Q. What next must we do?

A. As our country has been very prosperous from its commencement, and we have had more or less Protection within that period, the best way is to say that all this has happened “under Protection.” It has happened under other things, too, both good and evil, because it couldn’t happen over them. But never let us forget that it was all caused by Protection. The very slight fact that our country was most prosperous when we had very low revenue duties is purely accidental and irrelevant. In Mr. Blaine’s history of his career in Congress he described the period of our greatest prosperity. But there was no election in view then, and he was careless enough to say that this period coincided with what is called the period of the Free Trade tariff of 1846. It was a dreadful mistake, because the statement was altogether too true, and Protection has no use for that which is merely true.

Q. There are other arguments, are there not?

A. A very decisive one is to call Free Trade a theory. For it is a theory of the Creator, who seemed to favor the idea of commerce along with civilization. But He, of course, left something for men to find out. The Chinese found out in the twelfth century that a big wall around their country would keep off nations that were savage and hostile; but the Republican Party have gone the Chinese one better and have walled off trade. No doubt some college Free Trader will ask you ironically if it is really the man who walks on his feet who is the theorist and innovator, and if the one who walks on stilts, and who tries to get everyone else on stilts, and who thinks it is a mistake that people were not born already stilted—as nations should have been already walled—is not one. But levity like this is what a great cause must not notice.

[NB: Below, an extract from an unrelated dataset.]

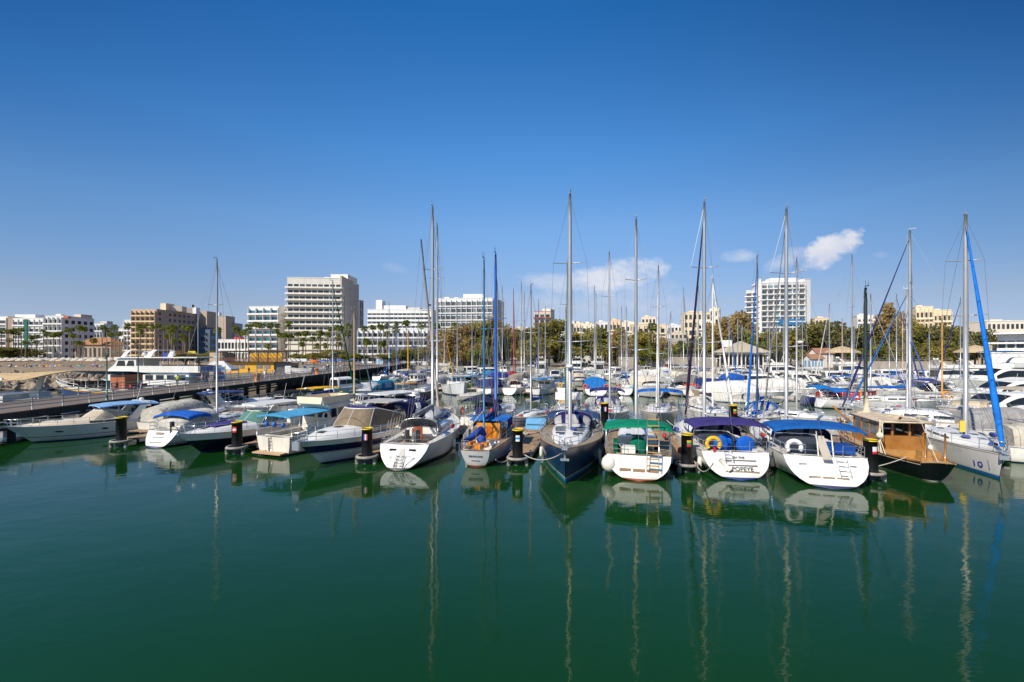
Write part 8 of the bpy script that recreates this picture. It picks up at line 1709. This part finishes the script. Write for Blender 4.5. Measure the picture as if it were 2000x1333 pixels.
# people, parasols and laid-up boats on the promenade by the pier
pr = random.Random(5)
for px, Y, sh, lb in ((566,122,(.6,.58,.55),'person in a pale shirt at the counter of the white stall'),(600,128,(.05,.08,.3),'person in navy beside the orange parasol'),(640,138,(.7,.7,.68),'person in white between the shrubs and the pier'),(672,150,(.5,.1,.1),'person in a dark red top left of the kiosk'),(520,104,(.1,.3,.5),'person in light blue before the glazed room of the yellow bar'),(486,103,(.04,.04,.05),'person in black before the yellow bar windows'),(700,165,(.65,.45,.1),'person in an ochre shirt near the kiosk'),(655,142,(.1,.4,.2),'person in green among the blue parasols')):
    person(lb, at(px, Y, 2.12), 1.72, pr.uniform(0,6), sh, (.08,.09,.14), .3, .2)
for k, (px, Y, c, lb) in enumerate(((632,142,(.06,.14,.4),'small blue parasol nearest the orange one'),(648,148,(.05,.12,.38),'second small blue parasol from the orange one'),(664,154,(.06,.15,.42),'third small blue parasol from the orange one'),(690,168,(.05,.10,.3),'dark blue parasol left of the kiosk'),(596,150,(.7,.68,.62),'white parasol behind the white stall'),(560,152,(.72,.7,.66),'white parasol behind the yellow bar'))):
    t = thing('parasol', lb, 'parasol', at(px, Y, 2.12), 0, 'parasols on the promenade'); mb = MB(); mb.grid([[(r*math.cos(a), r*math.sin(a), z) for a in lin(0,2*math.pi,9)[:-1]] for r, z in ((1.8,2.2),(1.75,2.35),(.05,3.0))],0,True,False,True); mb.build('canopy', cloth(c), t); mb = MB(); mb.tube((0,0,0),(0,0,2.9),.04,n=6); mb.build('pole', STEEL, t)
    mb = MB(); mb.tube((0,0,.7),(0,0,.75),.5,n=10); mb.tube((0,0,0),(0,0,.7),.05,n=5); tt = thing('cafe_table', 'round table under the '+lb, 'table', at(px, Y, 2.12)+Vector((.9,-.5,0)), 0, 'cafe tables on the promenade'); mb.build('tabletop', M((.6,.58,.54), .5), tt)
for px, Y, hd, L, lb in ((640,122,200,6,'white motorboat hull laid up on the promenade by the pier'),(610,108,190,5,'small white boat laid up right of the white stall'),(770,205,170,7,'white boat laid up before the stepped white hotel'),(838,198,160,7,'white boat ashore at the root of the pier'),(880,190,170,6,'pale boat ashore left of the rust-brown trees')):
    h, r_ = flat_boat(lb, at(px, Y), hd, L, 2.2, (.74,.73,.70), None, (.6,.58,.52), z=.9, name='laid_up_boat', cat='boat'); r_.location.z = 2.3 if px < 760 else 1.7

for k, (x, nm) in enumerate(((-24,'behind the first two cruisers'), (-14,'behind the brown-screened motor yacht'), (-3.4,'behind the raked-transom yacht'), (4.2,'behind the dark blue yacht'), (14.6,'behind the green bimini yacht'), (25,'behind the bright blue bimini yacht'))):
    q = mp(x); t = thing('service_pedestal', 'white service post on the main pontoon '+nm, 'service post', (x, q.y-.6, .56), R(-10), 'service posts on the main pontoon'); MB().b2((-.14,-.14,0), (.14,.14,1.0)).build('post', gel((.7,.7,.68)), t); MB().b2((-.16,-.16,1.0), (.16,.16,1.18)).build('cap', M((.05,.2,.45), .5), t)
for px, py, X2, dz, nm in ((1012,833,5.5,.9,'bow of the small grey-hulled yacht'), (1199,838,9.2,1.2,'bow of the white yacht with navy hood'), (1298,840,14.5,1.4,'bow of the grey-beige yacht'), (1390,838,18.6,1.2,'bow of the glazed-hood yacht')):
    q = mp(X2); rope(Vector((X2, q.y+.9, .62)), Vector(((px-1000)/F_*(q.y+3), q.y+3.0, dz)), .25, 'slack rope from the main pontoon to the '+nm)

Q. What more must be said?

A. We must take pains to compare the United States with some foreign country. As we have already shown that everything good that has occurred here is wholly owing to Protection, we must take some foreign country and charge all that is bad there, such as the costly armies, the despotic or kingly rule, the dense population, the illiteracy, etcetera, to Free Trade. There are no really Free Trade countries in Europe except England, and possibly Belgium. They are protective in part. But they are foreign, and that is sufficient for the argument. Only put the excess of our benefits over theirs to the benefit of Protection, and all will be right.

Q. What shall we say about cheapness and dearness?

A. Didn’t the Apostle Paul say we must be all things to all men? If we do seem to oppose somewhat the solidarity of humanity, we meet in our arguments a variety of mental difficulties. Our Apostle Harrison went for dearness by not wanting to find a cheap coat, for fear he should find a cheap man under it. Another Apostle thought “cheap and nasty go together.” At the final period of a Presidential election, however, it is better to say that Protection makes things cheap, and our editors almost always take that cue. To be sure, if cheapness were our intention, Protection could not be established, and we could not cry out against “cheap pauper labor.” The arguments must therefore be shuffled—and cheap and dear must sometimes be taken and at other times denied. The question is more or less of a crux, but it is the beauty of the noble doctrine of Protection that all trivialities of this sort it majestically sweeps away. Not being amenable to any of the laws of human reason, it is not disturbed by such trifles as truth and consistency.

Q. But can’t we say the foreigner pays the tax?

A. We certainly can and we do. But this argument needs very cautious handling. Sometimes duties are collected through the Post-Office, when the cat is let out of the bag and the duty comes directly to the man to whom the package is addressed. If he asks to have it charged to the foreign country his goods came from, even a Republican postmaster will sometimes laugh at him. Such perverse incidents as this are what Artemus Ward might call “in-fe-lick-et-us”—very.